L’expérimentation va se poursuivre jusqu’en janvier 2024. Un comité scientifique permettra d’apporter un retour d’expérience étayé. Mais les premiers signaux sont positifs : « On a une belle dynamique. Des adhérents nous disent “ je n’avais jamais acheté de légumes bio parce que je n’avais pas les moyens” ou “par rapport aux produits premiers prix, c’est vraiment différent au goût mais c’est cher… Je ne l’aurais jamais acheté sans ça”… » Bref, l’aventure fonctionne et pourrait se poursuivre au-delà de la phase d’expérimentation.

L’histoire a tendance à balbutier. En 1945, c’est dans un pays sorti du chaos que la Sécurité sociale avait pu voir le jour. Et si cette fois on n’attendait pas le pire avant de se lancer vers « les jours heureux »?

Clément Goutelle

Illustration : Lewko

1 Bénédicte Bonzi, La France qui a faim, Seuil, 10/03/2023

2 Pour aller plus loin, voir le film La Sociale, 2016, de Gilles Perret.

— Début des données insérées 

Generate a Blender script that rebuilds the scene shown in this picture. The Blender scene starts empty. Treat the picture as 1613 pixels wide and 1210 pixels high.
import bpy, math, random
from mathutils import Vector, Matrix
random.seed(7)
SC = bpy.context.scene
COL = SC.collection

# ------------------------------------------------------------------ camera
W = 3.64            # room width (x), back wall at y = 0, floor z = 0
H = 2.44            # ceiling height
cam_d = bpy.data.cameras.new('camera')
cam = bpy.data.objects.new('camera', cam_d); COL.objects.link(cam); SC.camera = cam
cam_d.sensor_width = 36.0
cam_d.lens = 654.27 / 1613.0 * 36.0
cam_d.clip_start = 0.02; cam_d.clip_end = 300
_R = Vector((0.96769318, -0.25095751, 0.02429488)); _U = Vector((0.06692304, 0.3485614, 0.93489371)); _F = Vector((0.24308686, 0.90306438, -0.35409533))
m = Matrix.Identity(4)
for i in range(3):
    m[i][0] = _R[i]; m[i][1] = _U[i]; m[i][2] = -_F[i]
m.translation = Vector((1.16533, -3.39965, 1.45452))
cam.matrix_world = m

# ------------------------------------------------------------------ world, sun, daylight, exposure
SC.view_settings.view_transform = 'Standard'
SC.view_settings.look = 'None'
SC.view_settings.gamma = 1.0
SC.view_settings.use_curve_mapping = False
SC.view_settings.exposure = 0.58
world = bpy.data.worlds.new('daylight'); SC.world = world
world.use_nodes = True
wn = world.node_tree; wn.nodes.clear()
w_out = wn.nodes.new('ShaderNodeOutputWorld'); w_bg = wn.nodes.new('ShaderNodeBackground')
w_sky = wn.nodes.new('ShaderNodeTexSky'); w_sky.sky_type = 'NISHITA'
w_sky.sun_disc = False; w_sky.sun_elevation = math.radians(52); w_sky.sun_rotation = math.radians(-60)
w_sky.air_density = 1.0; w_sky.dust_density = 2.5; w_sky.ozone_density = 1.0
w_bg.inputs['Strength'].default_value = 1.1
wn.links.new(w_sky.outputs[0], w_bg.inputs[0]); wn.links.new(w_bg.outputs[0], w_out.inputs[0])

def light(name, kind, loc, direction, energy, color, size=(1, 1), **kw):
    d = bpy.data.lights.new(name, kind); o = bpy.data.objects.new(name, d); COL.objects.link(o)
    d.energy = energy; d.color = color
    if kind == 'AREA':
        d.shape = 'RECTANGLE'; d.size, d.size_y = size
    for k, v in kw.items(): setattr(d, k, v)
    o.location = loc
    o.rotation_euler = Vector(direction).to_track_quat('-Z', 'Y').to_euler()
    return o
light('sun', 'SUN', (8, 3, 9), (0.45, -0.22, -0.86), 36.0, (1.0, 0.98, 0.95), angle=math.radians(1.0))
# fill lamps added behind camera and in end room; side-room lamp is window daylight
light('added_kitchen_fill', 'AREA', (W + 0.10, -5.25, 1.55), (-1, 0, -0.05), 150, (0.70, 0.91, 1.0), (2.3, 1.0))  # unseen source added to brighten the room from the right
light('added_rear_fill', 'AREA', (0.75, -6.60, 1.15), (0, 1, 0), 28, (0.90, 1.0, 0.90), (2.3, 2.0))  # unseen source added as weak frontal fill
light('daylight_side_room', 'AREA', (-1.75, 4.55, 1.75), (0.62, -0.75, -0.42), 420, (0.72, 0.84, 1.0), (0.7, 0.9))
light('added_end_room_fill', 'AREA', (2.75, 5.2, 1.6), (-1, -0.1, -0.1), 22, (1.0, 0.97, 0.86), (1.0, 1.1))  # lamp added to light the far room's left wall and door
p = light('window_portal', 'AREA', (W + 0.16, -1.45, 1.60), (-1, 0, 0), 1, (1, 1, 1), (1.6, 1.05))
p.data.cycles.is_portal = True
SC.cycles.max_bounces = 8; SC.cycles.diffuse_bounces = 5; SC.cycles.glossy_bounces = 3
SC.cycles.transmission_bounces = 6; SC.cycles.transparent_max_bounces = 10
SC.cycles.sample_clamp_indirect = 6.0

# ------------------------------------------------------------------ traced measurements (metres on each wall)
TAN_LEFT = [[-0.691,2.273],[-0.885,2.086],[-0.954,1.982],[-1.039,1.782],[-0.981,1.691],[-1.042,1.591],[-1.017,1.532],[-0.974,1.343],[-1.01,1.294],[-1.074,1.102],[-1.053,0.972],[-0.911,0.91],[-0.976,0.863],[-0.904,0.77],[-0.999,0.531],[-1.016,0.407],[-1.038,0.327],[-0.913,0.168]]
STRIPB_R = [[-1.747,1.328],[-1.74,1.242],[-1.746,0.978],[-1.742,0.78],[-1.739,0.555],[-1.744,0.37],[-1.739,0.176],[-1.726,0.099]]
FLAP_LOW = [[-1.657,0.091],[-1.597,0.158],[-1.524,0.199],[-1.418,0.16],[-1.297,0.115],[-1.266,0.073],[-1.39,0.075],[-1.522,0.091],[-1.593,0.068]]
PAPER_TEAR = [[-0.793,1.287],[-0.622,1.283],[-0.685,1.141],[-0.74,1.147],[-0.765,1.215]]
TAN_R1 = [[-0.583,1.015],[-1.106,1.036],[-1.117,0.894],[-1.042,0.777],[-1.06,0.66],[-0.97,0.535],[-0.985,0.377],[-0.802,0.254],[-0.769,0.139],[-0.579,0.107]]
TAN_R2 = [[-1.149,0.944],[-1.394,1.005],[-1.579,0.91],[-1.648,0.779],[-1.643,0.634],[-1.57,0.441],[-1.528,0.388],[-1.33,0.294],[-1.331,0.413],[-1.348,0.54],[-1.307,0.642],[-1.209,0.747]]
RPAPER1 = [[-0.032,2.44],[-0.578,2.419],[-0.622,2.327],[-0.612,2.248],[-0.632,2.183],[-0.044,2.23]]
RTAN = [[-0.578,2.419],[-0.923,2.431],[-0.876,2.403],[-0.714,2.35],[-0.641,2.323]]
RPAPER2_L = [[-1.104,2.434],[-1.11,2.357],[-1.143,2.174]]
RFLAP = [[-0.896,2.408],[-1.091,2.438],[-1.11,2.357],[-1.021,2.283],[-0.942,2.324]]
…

200 MILLIARDS D’EUROS POUR CHANGER DE SYSTÈME D’ALIMENTATION
La Sécurité sociale de l’alimentation s’inspire de sa grande sœur sur la santé. Un parallèle entre alimentation et santé est d’autant plus judicieux que les coûts sont comparables : « Le budget annuel de la santé est d’environ 280 milliards d’euros alors que, pour sortir de l’aide alimentaire, il est évalué à 120 milliards et à 200 milliards pour une mise en place complète du projet. Un sacré argument est que 20 ans après la mise en place de la Sécu, l’espérance de vie avait grimpé de 30 ans. » La baisse de l’usage de pesticides pourrait réduire les frais de santé, de traitement des eaux... « Oui, mais ça va augmenter les frais de retraites de quelques années », sourit Mathieu Dalmais.